WRITTEN EXERCISE:
Print verbatim the opening line of the material and every subsequent line through the one containing "bg = w.node_tree.nodes['Background'];".

PROVIDED MATERIAL:
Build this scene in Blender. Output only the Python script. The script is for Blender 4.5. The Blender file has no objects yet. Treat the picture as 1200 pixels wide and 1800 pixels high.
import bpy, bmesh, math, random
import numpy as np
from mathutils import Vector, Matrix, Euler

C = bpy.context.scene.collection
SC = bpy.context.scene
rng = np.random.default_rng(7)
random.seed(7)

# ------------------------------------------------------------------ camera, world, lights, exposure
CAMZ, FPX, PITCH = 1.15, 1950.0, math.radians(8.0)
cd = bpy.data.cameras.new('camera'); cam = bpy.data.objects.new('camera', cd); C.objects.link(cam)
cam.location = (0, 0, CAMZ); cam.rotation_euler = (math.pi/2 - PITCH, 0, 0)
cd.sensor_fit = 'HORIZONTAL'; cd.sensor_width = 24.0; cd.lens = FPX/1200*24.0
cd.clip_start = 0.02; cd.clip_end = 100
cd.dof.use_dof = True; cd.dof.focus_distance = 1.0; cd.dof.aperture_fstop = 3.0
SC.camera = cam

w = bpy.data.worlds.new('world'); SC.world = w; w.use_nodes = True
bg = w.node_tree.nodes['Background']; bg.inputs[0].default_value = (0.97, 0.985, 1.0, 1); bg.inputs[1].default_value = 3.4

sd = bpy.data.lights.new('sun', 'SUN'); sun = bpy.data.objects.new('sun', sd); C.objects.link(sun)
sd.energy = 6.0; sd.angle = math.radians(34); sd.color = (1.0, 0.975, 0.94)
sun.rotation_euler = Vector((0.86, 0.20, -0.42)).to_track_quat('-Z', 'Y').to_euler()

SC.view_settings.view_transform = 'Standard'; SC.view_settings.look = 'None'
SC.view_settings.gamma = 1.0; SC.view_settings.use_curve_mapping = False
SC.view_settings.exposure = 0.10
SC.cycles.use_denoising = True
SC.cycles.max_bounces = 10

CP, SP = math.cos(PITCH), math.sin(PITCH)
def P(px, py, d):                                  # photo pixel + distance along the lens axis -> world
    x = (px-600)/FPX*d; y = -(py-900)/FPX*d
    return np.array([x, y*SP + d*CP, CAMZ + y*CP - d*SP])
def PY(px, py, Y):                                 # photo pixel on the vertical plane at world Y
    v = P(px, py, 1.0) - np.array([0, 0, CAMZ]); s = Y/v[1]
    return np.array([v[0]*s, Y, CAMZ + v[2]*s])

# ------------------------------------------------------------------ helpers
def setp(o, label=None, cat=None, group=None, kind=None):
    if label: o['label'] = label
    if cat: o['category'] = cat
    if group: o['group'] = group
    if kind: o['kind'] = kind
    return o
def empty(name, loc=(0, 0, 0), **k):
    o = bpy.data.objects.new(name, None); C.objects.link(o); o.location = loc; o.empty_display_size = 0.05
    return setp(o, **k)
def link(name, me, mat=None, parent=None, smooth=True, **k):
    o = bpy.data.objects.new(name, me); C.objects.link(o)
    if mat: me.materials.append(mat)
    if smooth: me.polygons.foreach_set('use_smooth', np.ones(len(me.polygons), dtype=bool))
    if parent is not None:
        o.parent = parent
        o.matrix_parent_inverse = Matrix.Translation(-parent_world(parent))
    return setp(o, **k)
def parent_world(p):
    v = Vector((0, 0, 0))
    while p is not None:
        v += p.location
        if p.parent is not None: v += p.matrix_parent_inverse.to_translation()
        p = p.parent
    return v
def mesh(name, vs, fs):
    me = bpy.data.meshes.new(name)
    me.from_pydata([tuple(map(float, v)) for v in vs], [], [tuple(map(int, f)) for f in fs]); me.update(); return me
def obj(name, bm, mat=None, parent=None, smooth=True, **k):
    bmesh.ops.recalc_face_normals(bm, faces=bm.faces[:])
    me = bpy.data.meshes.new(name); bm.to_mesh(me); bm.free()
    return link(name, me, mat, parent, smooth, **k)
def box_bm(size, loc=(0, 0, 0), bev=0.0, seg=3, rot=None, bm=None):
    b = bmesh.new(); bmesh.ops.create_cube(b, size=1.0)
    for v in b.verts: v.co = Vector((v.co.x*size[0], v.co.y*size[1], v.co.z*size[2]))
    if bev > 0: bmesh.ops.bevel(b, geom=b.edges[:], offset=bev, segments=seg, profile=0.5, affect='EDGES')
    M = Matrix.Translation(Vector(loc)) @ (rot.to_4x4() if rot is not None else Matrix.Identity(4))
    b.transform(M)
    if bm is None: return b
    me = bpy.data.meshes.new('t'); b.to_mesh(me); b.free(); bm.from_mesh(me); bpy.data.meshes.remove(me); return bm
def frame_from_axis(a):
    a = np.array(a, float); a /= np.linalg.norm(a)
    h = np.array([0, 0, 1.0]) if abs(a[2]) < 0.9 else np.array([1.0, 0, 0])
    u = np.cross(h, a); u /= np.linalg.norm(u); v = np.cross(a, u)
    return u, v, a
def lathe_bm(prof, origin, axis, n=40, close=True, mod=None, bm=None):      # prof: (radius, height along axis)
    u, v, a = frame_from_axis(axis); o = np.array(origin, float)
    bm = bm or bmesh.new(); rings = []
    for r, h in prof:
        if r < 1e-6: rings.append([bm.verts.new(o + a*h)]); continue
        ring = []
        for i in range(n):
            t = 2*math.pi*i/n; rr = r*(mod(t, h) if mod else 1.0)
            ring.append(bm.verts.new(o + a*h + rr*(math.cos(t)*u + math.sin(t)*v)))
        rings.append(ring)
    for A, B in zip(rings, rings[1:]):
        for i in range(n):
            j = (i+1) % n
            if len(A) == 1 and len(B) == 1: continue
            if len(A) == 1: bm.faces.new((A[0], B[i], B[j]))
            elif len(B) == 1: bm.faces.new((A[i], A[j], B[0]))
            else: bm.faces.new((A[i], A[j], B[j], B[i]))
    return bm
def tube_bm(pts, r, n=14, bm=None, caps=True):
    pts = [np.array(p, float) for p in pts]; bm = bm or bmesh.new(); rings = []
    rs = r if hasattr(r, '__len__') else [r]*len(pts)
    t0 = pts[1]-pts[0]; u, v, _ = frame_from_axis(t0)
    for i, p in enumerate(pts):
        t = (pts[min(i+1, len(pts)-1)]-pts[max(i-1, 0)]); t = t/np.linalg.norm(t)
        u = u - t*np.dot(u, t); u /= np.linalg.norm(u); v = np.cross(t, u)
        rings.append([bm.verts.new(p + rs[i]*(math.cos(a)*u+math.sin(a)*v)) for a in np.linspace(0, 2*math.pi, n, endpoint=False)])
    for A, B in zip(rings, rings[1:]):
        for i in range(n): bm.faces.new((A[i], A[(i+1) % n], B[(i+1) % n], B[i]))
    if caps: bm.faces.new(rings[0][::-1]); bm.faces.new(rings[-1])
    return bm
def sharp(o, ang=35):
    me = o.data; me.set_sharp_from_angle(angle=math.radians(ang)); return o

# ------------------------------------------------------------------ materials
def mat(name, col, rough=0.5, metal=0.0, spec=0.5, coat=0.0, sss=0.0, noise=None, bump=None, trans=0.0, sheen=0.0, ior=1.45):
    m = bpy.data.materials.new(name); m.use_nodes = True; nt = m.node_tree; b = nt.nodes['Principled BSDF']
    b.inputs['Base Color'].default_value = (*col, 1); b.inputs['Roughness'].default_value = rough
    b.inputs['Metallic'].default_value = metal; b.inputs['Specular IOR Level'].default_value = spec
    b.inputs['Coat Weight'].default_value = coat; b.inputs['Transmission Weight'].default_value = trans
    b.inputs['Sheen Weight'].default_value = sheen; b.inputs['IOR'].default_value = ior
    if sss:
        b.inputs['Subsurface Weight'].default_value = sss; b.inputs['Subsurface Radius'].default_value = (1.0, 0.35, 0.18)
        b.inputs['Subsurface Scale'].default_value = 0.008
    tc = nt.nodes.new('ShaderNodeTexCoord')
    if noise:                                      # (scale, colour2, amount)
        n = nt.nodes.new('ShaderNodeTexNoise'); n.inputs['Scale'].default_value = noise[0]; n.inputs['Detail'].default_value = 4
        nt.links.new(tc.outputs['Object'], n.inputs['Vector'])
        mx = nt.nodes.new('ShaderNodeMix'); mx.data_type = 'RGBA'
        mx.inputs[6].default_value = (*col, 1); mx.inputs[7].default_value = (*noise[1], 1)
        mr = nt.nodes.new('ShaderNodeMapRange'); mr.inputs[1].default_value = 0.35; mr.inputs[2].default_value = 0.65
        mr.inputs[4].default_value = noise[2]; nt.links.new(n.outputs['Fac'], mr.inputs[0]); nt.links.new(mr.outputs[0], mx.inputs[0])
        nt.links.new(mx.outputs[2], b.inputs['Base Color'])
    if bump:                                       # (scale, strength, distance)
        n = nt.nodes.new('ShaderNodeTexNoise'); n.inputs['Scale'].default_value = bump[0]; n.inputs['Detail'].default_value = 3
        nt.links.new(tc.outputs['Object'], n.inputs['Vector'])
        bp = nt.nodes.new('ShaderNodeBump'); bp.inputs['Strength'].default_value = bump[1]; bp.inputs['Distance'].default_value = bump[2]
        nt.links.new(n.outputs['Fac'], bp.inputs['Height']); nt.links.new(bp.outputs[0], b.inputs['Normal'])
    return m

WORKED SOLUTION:
Build this scene in Blender. Output only the Python script. The script is for Blender 4.5. The Blender file has no objects yet. Treat the picture as 1200 pixels wide and 1800 pixels high.
import bpy, bmesh, math, random
import numpy as np
from mathutils import Vector, Matrix, Euler

C = bpy.context.scene.collection
SC = bpy.context.scene
rng = np.random.default_rng(7)
random.seed(7)

# ------------------------------------------------------------------ camera, world, lights, exposure
CAMZ, FPX, PITCH = 1.15, 1950.0, math.radians(8.0)
cd = bpy.data.cameras.new('camera'); cam = bpy.data.objects.new('camera', cd); C.objects.link(cam)
cam.location = (0, 0, CAMZ); cam.rotation_euler = (math.pi/2 - PITCH, 0, 0)
cd.sensor_fit = 'HORIZONTAL'; cd.sensor_width = 24.0; cd.lens = FPX/1200*24.0
cd.clip_start = 0.02; cd.clip_end = 100
cd.dof.use_dof = True; cd.dof.focus_distance = 1.0; cd.dof.aperture_fstop = 3.0
SC.camera = cam

w = bpy.data.worlds.new('world'); SC.world = w; w.use_nodes = True
bg = w.node_tree.nodes['Background']; bg.inputs[0].default_value = (0.97, 0.985, 1.0, 1); bg.inputs[1].default_value = 3.4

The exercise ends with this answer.